Drag Me to Hell

When I first heard about Drag Me to Hell, Sam Raimi's long-awaited return to his horror roots after years of adequate studio pictures and of course Spider-Man, it was from my friend William Lebeda, who directed the movie's (very fine) title sequence. Bill had sighed back then, claiming that Drag Me to Hell was – because of its PG-13 rating – a Goosebumps-level creepshow. "You know, for kids." I interpreted that to mean that it was going to be kind of spooky but not really scary. You see, readers, although I myself have made a slasher flick of sorts, I avoid horror movies – not because of the violence or gore, but because I positively hate jump scares, the sudden loud noises that the genre thrives on. Anyway, now having seen Drag Me to Hell, I figure Goosebumps must be terrifying, because Raimi (who also wrote the script with brother Ivan) giddily packs this film with jump scares, to the tune of one every three or four minutes. It's relentless. But somehow I survived to enjoy the ride, and so will longtime fans of Raimi's nutty aesthetic.
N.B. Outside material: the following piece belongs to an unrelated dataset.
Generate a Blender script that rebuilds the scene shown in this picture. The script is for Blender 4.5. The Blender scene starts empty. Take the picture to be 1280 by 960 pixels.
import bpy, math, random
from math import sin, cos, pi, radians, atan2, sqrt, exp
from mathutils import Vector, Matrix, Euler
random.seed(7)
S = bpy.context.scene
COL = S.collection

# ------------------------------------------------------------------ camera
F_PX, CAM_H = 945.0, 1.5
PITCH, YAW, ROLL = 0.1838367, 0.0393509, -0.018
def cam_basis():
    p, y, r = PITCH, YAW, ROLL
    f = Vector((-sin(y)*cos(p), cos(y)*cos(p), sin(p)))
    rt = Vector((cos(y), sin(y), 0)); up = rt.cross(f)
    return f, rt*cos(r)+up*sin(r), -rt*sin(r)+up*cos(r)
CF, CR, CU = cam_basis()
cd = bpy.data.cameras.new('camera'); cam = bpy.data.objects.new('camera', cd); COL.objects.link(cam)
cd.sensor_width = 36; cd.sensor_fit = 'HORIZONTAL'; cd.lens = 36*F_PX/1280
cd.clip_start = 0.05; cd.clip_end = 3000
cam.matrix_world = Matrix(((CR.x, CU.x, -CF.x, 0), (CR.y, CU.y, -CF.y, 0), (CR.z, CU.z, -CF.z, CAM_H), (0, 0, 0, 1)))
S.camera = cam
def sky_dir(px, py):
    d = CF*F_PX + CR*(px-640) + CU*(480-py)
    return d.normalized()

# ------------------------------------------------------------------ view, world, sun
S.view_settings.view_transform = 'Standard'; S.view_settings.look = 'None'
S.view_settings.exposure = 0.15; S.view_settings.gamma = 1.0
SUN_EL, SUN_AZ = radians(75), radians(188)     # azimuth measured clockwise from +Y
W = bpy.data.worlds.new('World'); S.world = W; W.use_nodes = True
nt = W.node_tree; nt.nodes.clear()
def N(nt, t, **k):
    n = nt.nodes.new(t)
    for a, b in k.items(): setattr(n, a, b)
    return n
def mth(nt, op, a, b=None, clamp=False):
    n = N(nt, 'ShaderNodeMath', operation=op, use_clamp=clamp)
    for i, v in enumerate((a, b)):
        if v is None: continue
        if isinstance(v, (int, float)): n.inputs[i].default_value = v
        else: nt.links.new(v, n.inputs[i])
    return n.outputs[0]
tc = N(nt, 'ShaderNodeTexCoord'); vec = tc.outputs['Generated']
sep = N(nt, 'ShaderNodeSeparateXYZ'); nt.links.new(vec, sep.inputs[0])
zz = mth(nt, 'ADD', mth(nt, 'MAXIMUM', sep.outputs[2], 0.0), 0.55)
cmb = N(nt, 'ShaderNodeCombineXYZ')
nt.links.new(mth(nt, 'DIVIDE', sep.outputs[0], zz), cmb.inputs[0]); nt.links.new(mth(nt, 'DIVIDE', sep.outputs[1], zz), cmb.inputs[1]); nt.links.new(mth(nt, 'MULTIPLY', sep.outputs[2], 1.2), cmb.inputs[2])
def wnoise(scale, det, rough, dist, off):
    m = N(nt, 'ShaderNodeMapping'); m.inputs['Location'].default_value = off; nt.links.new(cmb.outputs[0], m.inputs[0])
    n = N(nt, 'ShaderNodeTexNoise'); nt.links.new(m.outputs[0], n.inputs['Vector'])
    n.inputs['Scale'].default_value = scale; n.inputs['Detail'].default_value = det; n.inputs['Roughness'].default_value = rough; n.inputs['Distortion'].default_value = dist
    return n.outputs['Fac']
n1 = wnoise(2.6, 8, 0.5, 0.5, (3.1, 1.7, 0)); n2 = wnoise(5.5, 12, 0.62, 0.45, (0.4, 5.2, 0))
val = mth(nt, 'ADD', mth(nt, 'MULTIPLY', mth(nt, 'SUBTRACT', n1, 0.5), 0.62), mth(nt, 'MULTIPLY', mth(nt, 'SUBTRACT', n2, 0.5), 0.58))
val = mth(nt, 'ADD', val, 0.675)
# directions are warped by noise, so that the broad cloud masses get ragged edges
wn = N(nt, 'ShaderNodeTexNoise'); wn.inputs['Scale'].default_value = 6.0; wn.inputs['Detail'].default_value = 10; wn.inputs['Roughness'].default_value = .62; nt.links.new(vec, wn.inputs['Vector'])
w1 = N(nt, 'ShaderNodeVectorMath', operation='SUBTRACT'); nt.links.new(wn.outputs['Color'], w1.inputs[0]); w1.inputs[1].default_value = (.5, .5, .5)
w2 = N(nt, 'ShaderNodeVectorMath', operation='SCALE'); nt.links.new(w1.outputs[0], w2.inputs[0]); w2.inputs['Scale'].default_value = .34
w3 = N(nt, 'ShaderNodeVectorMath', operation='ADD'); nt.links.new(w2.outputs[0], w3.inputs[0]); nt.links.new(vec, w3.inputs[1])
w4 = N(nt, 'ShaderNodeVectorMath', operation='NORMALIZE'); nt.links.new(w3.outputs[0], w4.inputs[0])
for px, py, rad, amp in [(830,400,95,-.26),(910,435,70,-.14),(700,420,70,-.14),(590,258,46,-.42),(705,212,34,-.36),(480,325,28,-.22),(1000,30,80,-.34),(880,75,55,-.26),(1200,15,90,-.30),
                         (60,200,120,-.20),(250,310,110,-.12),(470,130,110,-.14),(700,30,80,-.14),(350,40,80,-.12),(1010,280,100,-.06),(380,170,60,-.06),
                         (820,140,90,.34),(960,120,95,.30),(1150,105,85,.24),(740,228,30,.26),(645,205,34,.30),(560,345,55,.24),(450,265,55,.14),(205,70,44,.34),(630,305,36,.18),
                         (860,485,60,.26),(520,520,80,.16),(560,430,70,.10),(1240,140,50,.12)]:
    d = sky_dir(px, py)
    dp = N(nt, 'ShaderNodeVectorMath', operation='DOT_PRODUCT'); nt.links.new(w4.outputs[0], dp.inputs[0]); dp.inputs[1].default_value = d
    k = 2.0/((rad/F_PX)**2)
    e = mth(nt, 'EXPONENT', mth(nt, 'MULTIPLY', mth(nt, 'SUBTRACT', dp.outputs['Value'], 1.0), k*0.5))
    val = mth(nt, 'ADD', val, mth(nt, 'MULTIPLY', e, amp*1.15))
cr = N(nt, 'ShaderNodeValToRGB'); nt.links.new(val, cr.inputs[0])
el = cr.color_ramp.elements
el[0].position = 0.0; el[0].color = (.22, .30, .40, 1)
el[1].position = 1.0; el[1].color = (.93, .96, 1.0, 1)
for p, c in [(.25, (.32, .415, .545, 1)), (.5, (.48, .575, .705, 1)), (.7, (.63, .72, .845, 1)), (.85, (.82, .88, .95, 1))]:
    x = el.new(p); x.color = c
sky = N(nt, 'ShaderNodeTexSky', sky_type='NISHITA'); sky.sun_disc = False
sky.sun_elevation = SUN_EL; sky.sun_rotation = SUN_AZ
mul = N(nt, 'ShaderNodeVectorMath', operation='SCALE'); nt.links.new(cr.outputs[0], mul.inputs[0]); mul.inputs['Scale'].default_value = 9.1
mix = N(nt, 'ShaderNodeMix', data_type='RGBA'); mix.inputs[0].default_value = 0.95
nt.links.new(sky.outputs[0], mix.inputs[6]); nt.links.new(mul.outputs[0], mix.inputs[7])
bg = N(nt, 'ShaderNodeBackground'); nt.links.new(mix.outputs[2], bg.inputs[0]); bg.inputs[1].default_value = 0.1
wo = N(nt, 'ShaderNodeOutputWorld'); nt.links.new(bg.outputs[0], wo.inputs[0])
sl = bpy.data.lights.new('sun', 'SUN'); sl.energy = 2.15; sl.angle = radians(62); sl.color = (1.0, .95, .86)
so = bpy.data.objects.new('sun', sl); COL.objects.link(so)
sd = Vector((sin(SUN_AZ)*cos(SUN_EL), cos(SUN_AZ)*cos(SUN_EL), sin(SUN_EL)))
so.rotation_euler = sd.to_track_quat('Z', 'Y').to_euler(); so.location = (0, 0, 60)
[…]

The plot revolves around a Los Angeles bank's meek loan officer (Alison Lohman, heading up an appropriately B-level cast) who, in a bid for a promotion, decides to get tougher with the customers and picks the wrong woman to try it out on: a decrepit old gypsy who's asking for a third extension on her home loan. After being turned down, the gypsy launches a number of horrific (and increasingly disgusting) attacks on Lohman, placing the poor girl under a curse in which she will be stalked by a demon for three days and then finally, yep, dragged to hell.

Although the story's solid, it's mostly a clothesline for Raimi to hang a series of wacky, scary set pieces. Drag Me to Hell takes the best of Poltergeist and The Exorcist and cranks it to the top – and then waaay over the top, as anybody who's seen Raimi's legendary Evil Dead 2 might expect. This isn't quite up to par with the insanity of that earlier film, but there are lots of funhouse shocks to be had, not only with the aforementioned jump scares but with an array of gross-out gags involving corpses and, uh, fluids.

Drag Me to Hell is a true popcorn movie. See it with a loud, raucous crowd in a theater or with your drunk buddies at home and you'll have a swell time.